Several other opposition activists are also serving jail terms for violating the law and undermining the authority of the Amir through comments on Twitter and other social media. Member of the panel MP Jamaan Al-Harbash said the visit was very important and revealed a number of facts. He did not elaborate.

Opposition figures

In another development, MP Harbash charged in a press conference a number of pro-government lawmakers of attempting to prevent opposition figures from contesting the election by opposing the amendment of a controversial law passed by the previous assembly.

The lawmaker said that a clause barring people convicted of “honor and honesty” crimes is so loose that can deprive a group of politicians from public office and was already used to exclude former MP Bader Al-Dahoum from contesting the November polls. Harbash said that those who think that former MPs like Barrak and Faisal Al- Muslim will be politically finished if they were banned from contesting the polls are mistaken and they will see the impact of Barrak after he leaves jail.

He said the proposed amendment to the law does not mean that all those convicted in those crimes should be allowed to run for public office, but at the same time it is not acceptable to bar Dahoum from polls while those who accepted bribes are described as honest people. The lawmaker specifically targeted MP Saadoun Hammad for opposing the amendment, adding that Hammad will not be able to exclude ex-MP Muslim whatever he did.

Kuwait’s suspension

In another development, head of the assembly sports and youth committee MP Saadoun Hammad said yesterday that the panel has agreed to send a letter to the International Olympic Committee and football controlling body FIFA to ask them to lift the suspension on Kuwait until the panel has studied a new sports law. The statement appears to be falling well short of the demands made by the IOC earlier this week that Kuwait must amend its sport law, re-instate dissolved sports federation and withdraw cases against international sport bodies in courts to be able to consider lifting the suspension. Hammad told reporters after a meeting for the committee that the government submitted a 74-article draft sports law and the committee will start debating it on January 9.

The committee yesterday heard the opinions of a number of sports figures who support or oppose the Minister of Information and Youth Sheikh Salman Al-Humoud Al-Sabah. Former head of Al-Tadamun sports club Yousef Al-Baidan, who attended the meeting, told reporters that the new government’s draft sports law will not lead to lifting the suspension and has to be studied by the IOC first to take its opinion.

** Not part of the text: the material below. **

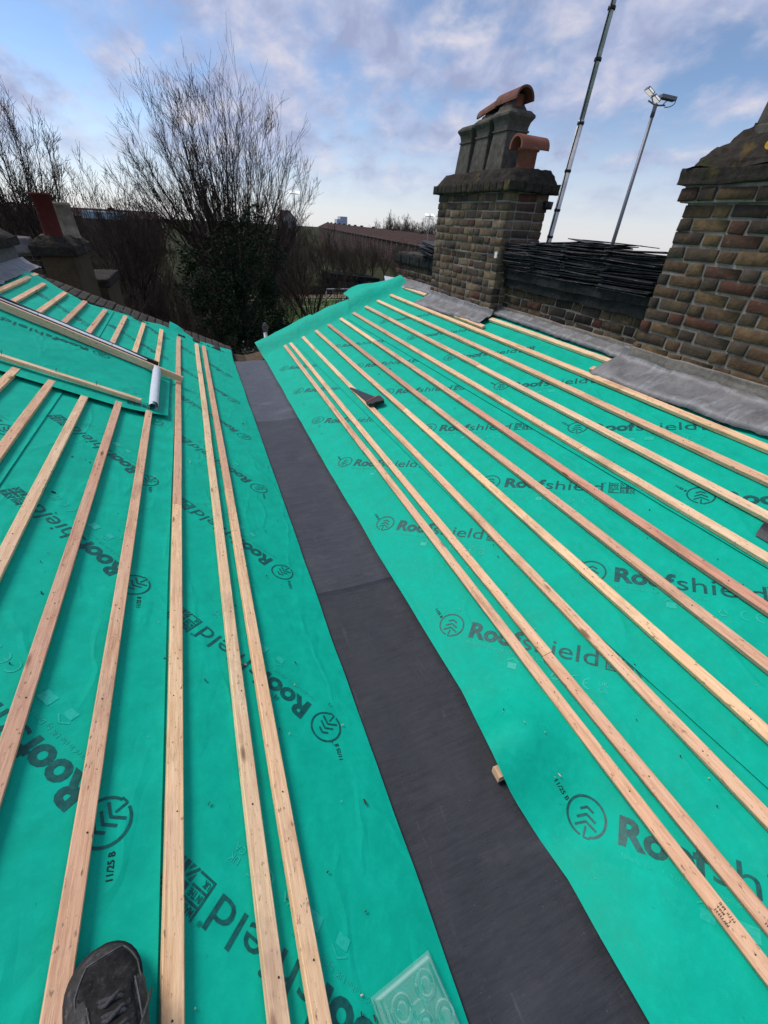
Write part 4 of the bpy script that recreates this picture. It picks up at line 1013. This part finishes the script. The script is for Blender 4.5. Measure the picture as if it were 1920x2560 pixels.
for pts_ in ([onshoe(.024 + .0 * k, 60 + 70 * k / 10, .002) for k in range(11)], [onshoe(.024 + .074 * k / 8, 60 - 19 * min(1, k / 4), .002) for k in range(9)], [onshoe(.024 + .074 * k / 8, 130 + 13 * min(1, k / 4), .002) for k in range(9)], [onshoe(.088 + .17 * k / 10, 62, .0055) for k in range(11)], [onshoe(.088 + .17 * k / 10, 122, .0055) for k in range(11)]):
    MB().tube(pts_, .0013, 5).build('seam', M['seam'], sh, True)
shell('side_panel', .070, .26, lambda t: 8, lambda t: 62 - 6 * sst(.08, .2, t), .0035, M['leather'])
shell('side_panel', .084, .26, lambda t: 122 + 4 * sst(.08, .2, t), lambda t: 172, .0035, M['leather'])
shell('tongue', .085, .27, lambda t: 64, lambda t: 116, .0045, M['suede'])
for k in range(6):
    t = .093 + k * .025; h = lerp_tab([(p[0], p[2]) for p in prof], t); w = .024
    m = MB()
    for sg in (-1, 1):
        m.tube([spos(t + (.012 if sg > 0 else 0), sg * -w, h - .004), spos(t + .004, sg * -.012, h + .009), spos(t + .008, 0, h + .0125 + .0025 * sg), spos(t + .012, sg * .012, h + .011), spos(t + (.0 if sg > 0 else .014) + .006, sg * w, h - .001)], .0044, 8)
    m.build('lace', M['lace'], sh, True)
m = MB(); m.tube([spos(.20, .0, .135), spos(.17, -.03, .132), spos(.14, -.055, .10), spos(.125, -.066, .075)], .003, 8); m.build('lace', M['lace'], sh, True)
for sg in (-1, 1):
    for k in range(6):
        t = .096 + k * .025; h = lerp_tab([(p[0], p[2]) for p in prof], t); m = MB()
        m.tube([spos(t, sg * .024, h - .001), spos(t, sg * .024, h + .0035)], .0042, 8); m.build('eyelet', M['rubber'], sh)
# litter: specks of dirt and pale wood chips nobody would count
def specks(name, mat_, n, label, size, seed, biased=False):
    rr = random.Random(seed); m = MB()
    for _ in range(n):
        if rr.random() < .5: P, wr, s = PR, wrR, rr.uniform(.1, 1.6)
        else: P, wr, s = PL, wrL, rr.uniform(.1, 1.3)
        y = rr.uniform(.0, 1) ** 1.5 * 4.5 + .05; z = size * rr.uniform(.4, 1.3); a = rr.uniform(0, 6.28); el = rr.choice((1, 1, 1, 4))
        base = .0105 + wr(s, y); c, sn = math.cos(a), math.sin(a)
        pr = [(-z * el, -z), (z * el, -z * .6), (z * el * .8, z), (-z * el * .7, z * .7)]
        pr = [(u * c - v * sn, u * sn + v * c) for u, v in pr]
        m.rings([[P(s + u, y + v, base - .004) for u, v in pr], [P(s + u * .7, y + v * .7, base + z * .8) for u, v in pr]])
    o = m.build(name, mat_); tag(o, label, 'debris', kind='stuff')
specks('dirt_specks', M['dirt'], 150, 'dark specks of dirt and bark scattered on the green membrane', .0022, 3)
specks('wood_chips', M['chips'], 80, 'pale sawdust chips and splinters scattered on the green membrane', .0018, 4)

# ------------------------------------------------------------------ ground and park
GZ = -8.0
def gridplane(name, x0, x1, y0, y1, z, n, mat_, amp=0):
    vs = [(x0 + (x1 - x0) * i / n, y0 + (y1 - y0) * j / n, z + amp * nz(i * .7, j * .7, 1)) for j in range(n + 1) for i in range(n + 1)]
    fs = [(j * (n + 1) + i, j * (n + 1) + i + 1, (j + 1) * (n + 1) + i + 1, (j + 1) * (n + 1) + i) for j in range(n) for i in range(n)]
    return mesh(name, vs, fs, mat_)
tag(gridplane('ground', -620, 320, -300, 680, GZ - .01, 20, M['ground']), kind='structure')
tag(gridplane('football_pitch', 6, 36, 44, 66.5, GZ + .012, 8, M['turf']), kind='structure')
tag(gridplane('path', 4, 60, 67, 70.5, GZ + .010, 6, M['sand']), kind='structure')
for nm, (a, b, c, d) in {'pitch_line': (6.5, 36, 60.0, 60.12), 'pitch_touchline': (6.5, 36, 65.2, 65.32)}.items():
    o = gridplane(nm, a, b, c, d, GZ + .02, 1, M['whitepaint']); tag(o, kind='structure')
gl = thing('football_goal', 'small white football goal standing on the grass pitch', 'goal', (19.5, 65.5, GZ))
m = MB(); m.tube([(17.6, 65.3, GZ), (17.6, 65.3, GZ + 1.45)], .05, 8); m.build('post', M['whitepaint'], gl)
m = MB(); m.tube([(21.6, 65.3, GZ), (21.6, 65.3, GZ + 1.45)], .05, 8); m.build('post', M['whitepaint'], gl)
MB().tube([(17.57, 65.3, GZ + 1.45), (21.63, 65.3, GZ + 1.45)], .05, 8).build('crossbar', M['whitepaint'], gl)
m = MB()
for x in (17.6, 21.6): m.tube([(x, 65.3, GZ + 1.45), (x, 66.6, GZ + .1), (x, 65.3, GZ + .06)], .03, 6)
m.tube([(17.6, 66.6, GZ + .1), (21.6, 66.6, GZ + .1)], .04, 6).tube([(17.6, 65.3, GZ + .05), (21.6, 65.3, GZ + .05)], .03, 6); m.build('net_frame', M['whitepaint'], gl)
m = MB()
for k in range(14): x = 17.6 + 4 * k / 13; m.tube([(x, 65.35, GZ + 1.43), (x, 66.55, GZ + .12)], .008, 3)
for k in range(6): f = k / 5; m.tube([(17.6, 65.35 + 1.2 * f, GZ + 1.43 - 1.31 * f), (21.6, 65.35 + 1.2 * f, GZ + 1.43 - 1.31 * f)], .008, 3)
m.build('net', M['galv'], gl)
cg = thing('sports_shelter', 'dark green netted sports shelter behind the football goal', 'shelter', (25, 76, GZ))
v = [(20.7, 74, GZ + 2.55), (29.2, 74, GZ + 1.9), (29.2, 80, GZ + 1.9), (20.7, 80, GZ + 2.55), (20.7, 74, GZ + 1.75), (29.2, 74, GZ + 1.35), (29.2, 80, GZ + 1.35), (20.7, 80, GZ + 1.75)]
mesh('roof', v, [(0, 1, 2, 3), (4, 7, 6, 5), (0, 4, 5, 1), (1, 5, 6, 2), (2, 6, 7, 3), (3, 7, 4, 0)], M['net'], cg)
for x in (20.8, 23.6, 26.4, 29.1): MB().box(x - .07, x + .07, 74.05, 74.19, GZ, GZ + 2.0).build('post', M['black'], cg)
mesh('back_screen', [(20.7, 79.9, GZ), (29.2, 79.9, GZ), (29.2, 79.9, GZ + 1.6), (20.7, 79.9, GZ + 1.9)], [(0, 1, 2, 3)], flat('green_screen', (.05, .075, .06), .9, 0, 3), cg)
MB().box(23.2, 26.4, 77, 78.2, GZ, GZ + 1.15).build('equipment_box', flat('grey_green', (.11, .15, .13), .7, 0, 2), cg)
fn = thing('boundary_fence', 'long dark mesh fence along the far side of the park path', 'fence', (30, 71, GZ))
MB().box(-30, 20.0, 71.0, 71.06, GZ, GZ + 1.1).build('mesh_panel', M['net'], fn); MB().box(29.5, 70, 73.0, 73.06, GZ, GZ + 1.7).build('mesh_panel', M['net'], fn)

# ------------------------------------------------------------------ floodlights
def flood_far(x, y, z, label, s=1.):
    t = thing('floodlight', label, 'floodlight', (x, y, GZ), 'park floodlights')
    MB().tube([(x, y, GZ), (x, y, z)], [.11 * s, .07 * s], 8).build('pole', M['galv'], t, True)
    MB().box(x - .7 * s, x + .7 * s, y - .05, y + .05, z - .06, z + .04).build('crossarm', M['galv'], t)
    for q in (-.62, .62):
        m = MB(); m.rings([[(x + q * s + a * .38 * s, y - .12 + b * .2, z + .05 + c) for a, b, c in ((-1, -1, 0), (1, -1, 0), (1, 1, .30 * s), (-1, 1, .30 * s))], [(x + q * s + a * .38 * s, y + b * .2, z + .12 + c) for a, b, c in ((-1, -1, 0), (1, -1, 0), (1, 1, .30 * s), (-1, 1, .30 * s))]])
        m.build('lamp_head', M['lamp'], t)
flood_far(45.6, 90, 3.15, 'distant lit floodlight beside the middle chimney')
flood_far(18.9, 90, 5.0, 'distant lit floodlight seen through the right side of the ivy tree')
fx, fy = 47.9, 45.
ft = thing('floodlight', 'tall grey floodlight mast with two lamp heads above the slate stack', 'floodlight', (fx, fy, GZ), 'park floodlights')
MB().tube([(fx, fy, GZ), (fx, fy, 13.1)], [.26, .17], 14).build('pole', M['galv'], ft, True)
MB().tube([(fx, fy, 12.2), (fx, fy, 13.2)], .21, 12).build('collar', M['galv'], ft, True)
U = Vector((.93, -.37, 0)).normalized(); Wv = Vector((.37, .93, 0)).normalized(); ZZ = Vector((0, 0, 1)); PT = Vector((fx, fy, 13.1))
def obox(c, a, b, d, la, lb, ld): return [[tuple(c + a * (i * la) + b * (j * lb) + d * k) for i, j in ((-1, -1), (1, -1), (1, 1), (-1, 1))] for k in (-ld, ld)]
da = (U * .86 - ZZ * .50).normalized(); dn = (U * .50 + ZZ * .86).normalized()          # left lamp bank slopes down to the pole, lens underneath
cl_ = PT + U * -.62 + ZZ * .75
for k in (-1, 1):
    MB().rings(obox(cl_ + da * (k * .50), da, Wv, dn, .42, .40, .12)).build('lamp_housing', M['galv'], ft)
    MB().rings(obox(cl_ + da * (k * .50) - dn * .13 - Wv * .06, da, Wv, dn, .36, .33, .02)).build('lamp_lens', M['lamp'], ft)
    MB().rings(obox(cl_ + da * (k * .50) - Wv * .41, da, dn, Wv, .30, .06, .02)).build('lamp_lens', M['lamp'], ft)
db = (U * .99 - ZZ * .10).normalized(); cr_ = PT + U * 1.02 + ZZ * .62
MB().rings(obox(cr_, db, Wv, ZZ, .80, .40, .14)).build('lamp_housing', M['galv'], ft)
m = MB(); m.tube([PT + U * -.9 + ZZ * .32, PT, PT + U * 1.0 + ZZ * .05], .07, 8); m.build('crossarm', M['galv'], ft, True)
m = MB(); m.tube([cl_ - dn * .1, PT + U * -.3 + ZZ * .1], .05, 6).tube([cr_ + db * .2, PT + U * .7 + ZZ * .05], .05, 6).tube([cr_ - db * .7, PT + ZZ * .15], .05, 6); m.build('yoke', M['galv'], ft)
m = MB(); m.tube([tuple(PT + U * (1.0 + .95 * math.sin(t)) + ZZ * (.33 - .42 * math.cos(t))) for t in np.linspace(0, 2.6, 14)], .04, 6); m.build('cable', M['black'], ft, True)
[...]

He accused the minister of worsening the situation by dissolving the Kuwait Olympic Committee and several sports federations which the IOC and FIFA have strongly criticized. In the meantime, reports said that MP Waleed Al-Tabtabaei is already preparing to file to grill Sheikh Salman and he is expected to file the request next week. MP Majed Al-Mutairi meanwhile submitted a proposal calling on authorities to allow Syrians living in Kuwait to bring their families into Kuwait because of the deteriorating situation in Syria. The lawmaker said that the Syrian people have been subjected to a terrorist destructive war by the regime and Kuwait should help them.